Sun headed for extended hibernation
WASHINGTON - The sun is heading into an unusual and extended hibernation, scientists predict. Around 2020, sunspots may disappear for years, maybe decades.
But scientists say it is nothing to worry about. Solar storm activity has little to do with life-giving light and warmth from the sun. The effects from a calmer sun are mostly good. There'd be fewer disruptions of satellites and power systems. And it might mean a little less increase in global warming.
It has happened before, but not for a couple centuries. "The solar cycle is maybe going into hiatus, sort of like a summertime TV show," said National Solar Observatory associate director Frank Hill, the lead author of a scientific presentation at a solar physics conference in New Mexico.
Scientists don't know why the sun is going quiet. But all the signs are there.
Hill and colleagues based their prediction on three changes in the sun spotted by scientific teams: Weakening sunspots, fewer streams spewing from the poles of the sun's corona and a disappearing solar jet stream.
Those three cues show, "there's a good possibility that the sun could be going into some sort of state from which it takes a long time to recover," said Richard Altrock, an astrophysicist at the Air Force Research Laboratory and study co-author.
The prediction is specifically aimed at the solar cycle starting in 2020. Experts say the sun has already been unusually quiet for about four years with few sunspots - higher magnetic areas that appear as dark spots.
The enormous magnetic field of the sun dictates the solar cycle, which includes sunspots, solar wind and ejection of fast-moving particles that sometimes hit Earth. Every 22 years, the sun's magnetic field switches north and south, creating an 11-year sunspot cycle. At peak times, like 2001, there are sunspots every day and more frequent solar flares and storms that could disrupt satellites.
Earlier this month, David Hathaway, NASA's top solar storm scientist, predicted that the current cycle, which started around 2009, will be the weakest in a century. Hathaway is not part of Tuesday's prediction.
Altrock also thinks the current cycle won't have much solar activity. He tracks streamers from the solar corona, the sun's outer atmosphere seen during eclipses. The streamers normally get busy around the sun's poles a few years before peak solar storm activity. That "rush to the poles" would have happened by now, but it hasn't and there's no sign of it yet. That also means the cycle after that is uncertain, he said.
Matt Penn of the National Solar Observatory, another study co-author, said sunspot magnetic fields have been steadily decreasing in strength since 1998. If they continue on the current pace, their magnetic fields will be too weak to become spots as of 2022 or so, he said.

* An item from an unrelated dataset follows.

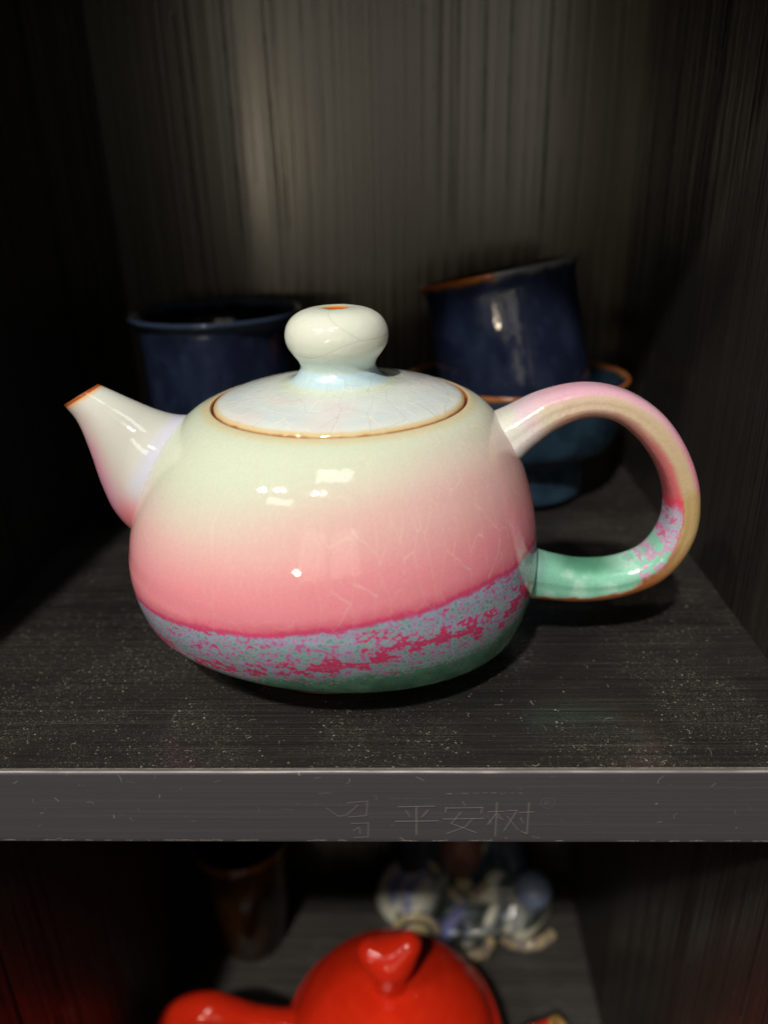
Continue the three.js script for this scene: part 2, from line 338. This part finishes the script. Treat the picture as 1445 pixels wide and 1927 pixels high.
// fine unevenness of a wet-looking glaze
const glazeBump = dataTex(512, 512, (u, v) => {
  const p = (f, s) => { const n = 8 * f; return noise((u * n) % n, (v * n) % n, s); };
  return 0.5 + 0.6 * (p(1, 3) - 0.5) + 0.35 * (p(4, 5) - 0.5) + 0.14 * (p(12, 7) - 0.5);
}, false);
const bumpRep = (a, b) => { const t = glazeBump.clone(); t.repeat.set(a, b); t.needsUpdate = true; return t; };

// ---------------------------------------------------------------- the pink teapot
const pot = thing('teapot', 'pink and cream glazed teapot with a green and crimson crystalline base on the dusty shelf', 'teapot', [-0.0125, 0.00543, -0.0390]);
pot.scale.setScalar(0.94);
const YS = 0.0507;
const lean = ([x, y, z]) => { const w = clamp(1 - y / YS, 0, 1.2); return [x - 0.0038 * w, y - 0.0925 * x * w, z * (1 - 0.264 * w * w * w)]; };
{
  const P = [[0, -2.2], [14, -2.5], [24, -2.6], [28, -2.6], [31.0, -2.1], [33.6, -0.8], [35.3, 0.4], [37.0, 1.6], [38.5, 2.8], [39.8, 4.3], [40.6, 6.0], [41.1, 8.0], [41.9, 12.0], [42.3, 16], [42.3, 19.3], [42.1, 21], [41.7, 24.2], [41.0, 27.6], [40.0, 31.3], [38.5, 35.4], [36.5, 39.8], [34.0, 44.0], [31.4, 47.0], [28.9, 49.2], [26.8, 50.3], [25.7, 50.7], [25.1, 50.8], [24.85, 50.65], [24.78, 50.2], [24.75, 49.4], [24.7, 48.2], [21, 48.0]];
  const b = rev(P, { segs: 200, rows: 260, deform: lean });
  let total = 0; for (let i = 1; i < b.pr.length; i++) total += Math.hypot(b.pr[i][0] - b.pr[i - 1][0], b.pr[i][1] - b.pr[i - 1][1]);
  const map = dataTex(2048, 1400, (u, v) => { const f = v * (b.pr.length - 1), i = Math.floor(f), k = f - i, p = b.pr[i], q = b.pr[Math.min(i + 1, b.pr.length - 1)]; return bodyColour((u - 0.5) * 360, mix(p[0], q[0], k), mix(p[1], q[1], k), v * total); });
  mesh('body', b.g, glaze({ map, bumpMap: bumpRep(5, 2), bumpScale: 0.00005 }), pot);
  mesh('foot_ring', rev([[16.5, 1], [16.8, -5.4], [17.3, -5.78], [18.8, -5.78], [19.4, -5.4], [19.8, 1]], { segs: 96, smooth: false }).g.translate(-0.0035, 0, 0), mat({ color: lin(0.12, 0.08, 0.05), roughness: 0.85 }), pot);
}
{
  const L = [[21, 49.2], [24.0, 49.3], [24.5, 49.9], [24.58, 50.5], [24.25, 51.05], [22.9, 51.75], [19.5, 52.75], [15, 53.75], [11.5, 54.35], [9.6, 54.9], [8.4, 55.7], [7.7, 56.6]];
  const l = rev(L, { segs: 160, rows: 110 });
  const map = dataTex(2048, 512, (u, v) => {
    const [r, y] = l.at(v), deg = (u - 0.5) * 360, x = r * Math.sin(deg * D), z = r * Math.cos(deg * D);
    let c = mixc(MILK, BLUISH, sm(15, 20, r) * (1 - sm(21, 23, r)) * 0.35);
    c = mixc(c, CREAM, sm(14, 10.5, r) * 0.75); c = mixc(c, [190, 222, 238], sm(10.4, 8.6, r) * 0.8);
    c = mixc(c, [236, 216, 214], 0.4 * sm(0.45, 0.7, fbm(x * 0.12 + 3, z * 0.12, 101, 3)) * sm(11, 15, r));
    const ck = crack(deg / 11 + 0.06 * r, r * 0.17, 103, 0.05) * sm(0.3, 0.5, fbm(deg / 40, r * 0.1, 104, 2));
    c = mixc(c, [250, 244, 232], ck * 0.65); c = mixc(c, [150, 150, 140], crack(deg / 17 + 4 + 0.05 * r, r * 0.12, 107, 0.035) * 0.2);
    const edge = r + (y < 50.6 ? 0.7 : 0) + 0.25 * (fbm(deg / 5, 1, 109, 3) - 0.5);
    c = mixc(c, [222, 196, 138], sm(23.3, 24.3, edge) * 0.85); c = mixc(c, RUST, sm(24.3, 24.7, edge));
    return c;
  });
  const lid = mesh('lid', l.g, glaze({ map, bumpMap: bumpRep(4, 2), bumpScale: 0.00007 }), pot);
  lid.userData.label = 'milky white domed lid with a brown bare edge';
  const K = [[7.75, 56.5], [7.35, 57.2], [7.3, 57.8], [7.75, 58.9], [8.7, 60.2], [9.55, 61.6], [9.9, 63.2], [9.65, 64.9], [8.7, 66.5], [6.9, 67.75], [4.4, 68.4], [2.4, 68.4], [1.5, 68.0], [1.1, 67.3], [0, 66.8]];
  const k = rev(K, { segs: 128, rows: 110 });
  const kmap = dataTex(1024, 512, (u, v) => {
    const [r, y] = k.at(v), deg = (u - 0.5) * 360;
    let c = mixc([190, 222, 238], [208, 226, 220], sm(56.5, 58, y)); c = mixc(c, [228, 234, 220], sm(58, 61.5, y));
    // two long curved cracks
    const a = y - (60.6 + 3.6 * sm(-60, 75, deg) + 0.5 * Math.sin(deg / 14)), b = deg - (38 - 9 * (y - 63));
    c = mixc(c, [168, 172, 158], Math.exp(-((a / 0.1) ** 2)) * 0.35 * sm(-80, -40, deg)); c = mixc(c, [240, 240, 228], Math.exp(-(((a + 0.2) / 0.12) ** 2)) * 0.4);
    if (y > 64) c = mixc(c, [176, 178, 164], Math.exp(-((b / 0.9) ** 2)) * 0.4);
    c = mixc(c, [170, 174, 160], crack(deg / 55 + 2, y * 0.14, 113, 0.02) * 0.08);
    if (y > 66) { c = mixc(c, [226, 176, 110], sm(2.9, 2.2, r)); c = mixc(c, [186, 92, 36], sm(2.2, 1.5, r)); }
    return c;
  });
  mesh('knob', k.g, glaze({ map: kmap, bumpMap: bumpRep(3, 1), bumpScale: 0.00006 }), lid);
}
{
  // spout: rings between its upper and lower silhouette, in the plane of the pot
  const O = [13.3, 0];                        // rings are given in mm on the shelf; move to the pot's own axis
  const up = [[-61.1, 54.4], [-58, 52.8], [-54.5, 51.0], [-50.5, 49.1], [-46.8, 47.9], [-42, 47.6], [-36, 47.4]], lo = [[-68.1, 50.7], [-66, 47.4], [-64.45, 41.5], [-63.0, 33.8], [-61.0, 28.0], [-57.6, 23.6], [-52, 20]], hz = [3.7, 4.4, 5.6, 7.4, 9.4, 11.2, 12.5];
  const n = up.length - 1, cv = (a) => new THREE.CatmullRomCurve3(a.map((p) => new THREE.Vector3(p[0], p[1], p[2] ?? 0)));
  const cu = cv(up.map((p, i) => [...p, hz[i]])), cl = cv(lo);
  const ring = (t, a, k = 1) => {
    const p = cu.getPoint(t), q = cl.getPoint(t), mx = (p.x + q.x) / 2, my = (p.y + q.y) / 2, hx = (p.x - q.x) / 2, hy = (p.y - q.y) / 2, c = Math.cos(a) * k, s = Math.sin(a) * k;
    return [(mx + hx * c + O[0]) * 0.001, (my + hy * c) * 0.001, p.z * s * 0.001];
  };
  const g = grid((u, v) => ring(v, (0.5 - u) * 2 * Math.PI), 96, 60);
  const map = dataTex(512, 512, (u, v) => {
    const a = Math.cos((0.5 - u) * 2 * Math.PI);          // 1 on the upper side, -1 on the lower
    let c = mixc([222, 224, 216], [206, 208, 200], sm(0.1, 0.5, v)); c = mixc(c, [204, 186, 176], sm(0.35, -0.35, a) * 0.5);
    c = mixc(c, [216, 150, 176], sm(-0.05, -0.85, a) * sm(0.08, 0.45, v)); c = mixc(c, [226, 138, 146], sm(0.62, 0.78, v) * sm(0.0, -0.7, a));
    c = mixc(c, [204, 206, 228], sm(0.6, 0.72, v) * sm(-0.5, 0.2, a) * 0.8);
    const ck = crack(u * 6, v * 5, 121, 0.02); c = mixc(c, [180, 168, 158], ck * 0.16);
    c = mixc(c, [232, 188, 136], sm(0.075, 0.02, v + 0.015 * (noise(u * 30, 1, 3) - 0.5))); c = mixc(c, [176, 84, 34], sm(0.035, 0.012, v));
    return c;
  });
  const spout = mesh('spout', g, glaze({ map, bumpMap: bumpRep(1, 1), bumpScale: 0.00003 }), pot);
  const lip = grid((u, v) => { const t = v < 0.34 ? 0 : (v - 0.3) * 0.4, k = v < 0.34 ? 1 - 0.75 * v : 0.74; return ring(t, (0.5 - u) * 2 * Math.PI, k); }, 64, 12);
  mesh('spout_lip', lip, mat({ color: lin(0.40, 0.13, 0.035), roughness: 0.5 }), spout);
}
{
  // handle: a strap that loops from the shoulder to the waist
  const C = [[15, 39.5], [21.8, 44.4], [27.6, 47.9], [34.8, 49.8], [41.5, 48.6], [47.8, 44.2], [53.3, 36.6], [55.95, 29.0], [55.8, 21.2], [51.9, 14.2], [45.2, 10.8], [36.7, 9.9], [29.5, 10.9], [23, 12.5]];
  const HW = [6.2, 4.4, 3.8, 3.2, 3.1, 3.4, 3.3, 3.25, 3.4, 3.65, 3.9, 4.3, 4.7, 5.2], HZ = [9.0, 6.6, 5.4, 4.9, 4.8, 4.9, 5.0, 5.1, 5.2, 5.2, 5.2, 5.2, 5.4, 6.5];
  const cc = new THREE.CatmullRomCurve3(C.map((p, i) => new THREE.Vector3((p[0] + 13.3) * 0.001, p[1] * 0.001, 0))), ch = new THREE.CatmullRomCurve3(C.map((p, i) => new THREE.Vector3(i, HW[i], HZ[i])));
  const g = grid((u, v) => {
    const p = cc.getPoint(v), t = cc.getTangent(v), h = ch.getPoint(v), a = u * 2 * Math.PI, ca = Math.cos(a), sa = Math.sin(a);
    const e = 0.74, ox = Math.sign(ca) * Math.pow(Math.abs(ca), e) * h.y, oz = Math.sign(sa) * Math.pow(Math.abs(sa), e) * h.z * (ca < 0 ? 1 : 0.96);
    return [p.x - t.y * ox * 0.001, p.y + t.x * ox * 0.001, oz * 0.001];       // outward is left of the way along
  }, 80, 160);
  const map = dataTex(512, 2048, (u, v) => {
    let al = Math.abs(u < 0.5 ? u * 360 : 360 - u * 360);  // 0 outer edge, 90 front or back face, 180 inner
    const L = v * 135, A = al / 180 * 14;
    al += 16 * (fbm(L * 0.2, u * 6, 131, 3) - 0.5);
    const pinkEdge = mixc([226, 178, 196], [236, 140, 166], sm(0.35, 0.55, v)), face = mixc([214, 192, 168], [206, 184, 146], sm(0.2, 0.55, v)), inner = mixc([196, 140, 128], [226, 112, 122], sm(0.3, 0.52, v));
    let c = mixc(pinkEdge, face, sm(46, 74, al)); c = mixc(c, inner, sm(92, 118, al));
    c = mixc(c, mixc(CREAM, [226, 206, 224], noise(L * 0.2, u * 5, 3)), sm(0.2, 0.06, v));
    // lower half: crystals, then sea green inside; bare brown outside
    const gb = 0.53 + 0.03 * (fbm(u * 14, v * 30, 133, 3) - 0.5), rim = lerpTable([[0.5, 104], [0.6, 98], [0.7, 90], [0.78, 74], [0.86, 60], [0.93, 62]], v) + 16 * (fbm(L * 0.3, 3, 135, 3) - 0.5), inside = sm(rim - 3, rim + 3, al);
    const brown = mixc([196, 168, 118], [158, 98, 58], sm(0.6, 0.74, v));
    let lower = brown;
    if (inside > 0) {
      const k = v - gb; let q;
      if (k < 0.0) q = mixc([238, 100, 110], [232, 78, 108], sm(-0.03, 0.0, k));
      else if (k < 0.1 + 0.05 * (fbm(L * 0.4, A * 0.4, 137, 3) - 0.5)) { q = mixc(crystals(L * 1.0, A * 1.2, 0.3, 0.3), [216, 190, 214], 0.3); q = mixc([232, 84, 112], q, sm(0.0, 0.03, k + 0.02 * (noise(L * 1.1, A, 5) - 0.5))); }
      else { q = mixc([140, 208, 182], [172, 222, 202], sm(0.4, 0.7, fbm(L * 0.25, A * 0.4, 139, 3))); q = mixc(q, [74, 136, 108], sm(0.74, 0.82, v) * sm(120, 160, al) * sm(0.93, 0.86, v) * 0.75);
        q = mixc(q, [214, 150, 196], 0.8 * sm(-0.03, 0.03, fbm(L * 0.8, A * 0.9, 141, 4) - mix(0.55, 0.82, sm(0.69, 0.78, v)))); }
      q = mixc(q, [206, 120, 96], (1 - sm(2, 9, al - rim)) * 0.75);
      lower = mixc(brown, q, inside);
    }
    c = mixc(c, lower, sm(gb - 0.03, gb + 0.005, v));
    if (v > 0.93) c = mixc(c, [128, 172, 166], sm(0.93, 0.96, v) * 0.6);
    const sp = 1 + 0.06 * (fbm(L * 3, A * 3, 143, 2) - 0.5);
    return [c[0] * sp, c[1] * sp, c[2] * sp];
  });
  mesh('handle', g, glaze({ map, bumpMap: bumpRep(2, 6), bumpScale: 0.00006 }), pot);
}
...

Jet streams on the sun's surface and below are also early indicators of solar storm activity, and they have not formed yet for the 2020 cycle. That indicates that there will be little or delayed activity in that cycle, said Hill, who tracks jet streams.
"People shouldn't be scared of this," said David McComas, a scientist at the Southwest Research Institute in San Antonio, who wasn't part of the team. "This is about the magnetic field and the ionized gas coming out of the sun. It's a reduction in that, not the light and the heat."
There are questions about what this means for Earth's climate. Three times in the past the regular 11-year solar cycle has gone on an extended vacation - at the same time as cool periods on Earth. Skeptics of man-made global warming from the burning of fossil fuels have often pointed to solar radiation as a possible cause of a warming Earth, but they are in the minority among scientists. The Earth has warmed as solar activity has decreased.
Andrew Weaver, a climate scientist at the University of Victoria, said there could be small temperature effects, but they are far weaker than the strength of man-made global warming from carbon dioxide and methane. He noted that in 2010, when solar activity was mostly absent, Earth tied for its hottest year in more than a century of record-keeping.
Hill and colleagues wouldn't discuss the effects of a quiet sun on temperature or global warming.
"If our predictions are true, we'll have a wonderful experiment that will determine whether the sun has any effect on global warming," Hill said.